Birthday assemblies

For the second or maybe third time in a row I am missing Faro’s birthday. Early June seems to be traveling time – though I suppose every month is traveling time these days.  We decided to spend a good part of Memorial Day weekend with Sita and Jim so I could give Faro his present. As it turned out, I also got enlisted to assemble his parents present to him.

Our present was a little nostalgic – a scooter.  Not the dinky little foldable one with the tiny wheels, but one with air tires. It looks like the scooters that were around when I was a child, except much fancier. It has handbrakes (my brakes where my feet) and a skull and crossbones on the step plate. It came in a box on Thursday and I assembled it under the watchful eye of Axel and Woody and with the help of a martini and some wrenches.

Scooters, in my youth, were called “autopeds” or a “steps” though sometimes we called them “autosteps.” They are actually neither autopeds nor steps as there is nothing auto about the propulsion.
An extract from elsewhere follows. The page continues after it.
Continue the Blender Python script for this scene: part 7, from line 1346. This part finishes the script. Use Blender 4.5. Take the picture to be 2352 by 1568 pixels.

It’s actually very hard work, especially when going uphill (no uphills in my childhood), and even more so when Faro decides it is much more fun to stand on the plate and let Oma do the ‘stepping.’

We spent two very hot days in western Massachusetts, sometimes wishing we were on the eastern seaboard and cooling off in Lobster Cove – it would certainly have been several degrees cooler there. But Western Massachusetts is an attractive place to be. We (including Sita) sometimes fantasize about renting out our house on Lobster Cove for oodles of money and getting a small place in western MA. The fantasy is postponed until I don’t have to commute to work anymore – maybe within the next 5 years.

For kids Sita’s neighborhood is wonderful. There is Look Park in Florence, with its train rides, picnic areas and playgrounds. There is also the river with its perfect river beaches and swimming spots that have enough of a current to stay relatively clean, a sandy bottom and little fish to chase after.  Faro has been going to swimming lessons, a Christmas present, and I was curious to see his progress, which was not as great as I had hoped.

Faro’s parents gave him a Bucky climbing structure that needed assembly. We worked on that with sweat dripping down our brows – it was a little bit too hot to do so in full sunlight – but we persevered and had it up in less than 24 hours.  The structure is about 10 feet wide and 6 feet tall. Faro got the hang of climbing on to the lower parts in no time, still a little anxious about swinging like a monkey. I would have loved to have a climbing structure like that when I was his age. We used trees instead.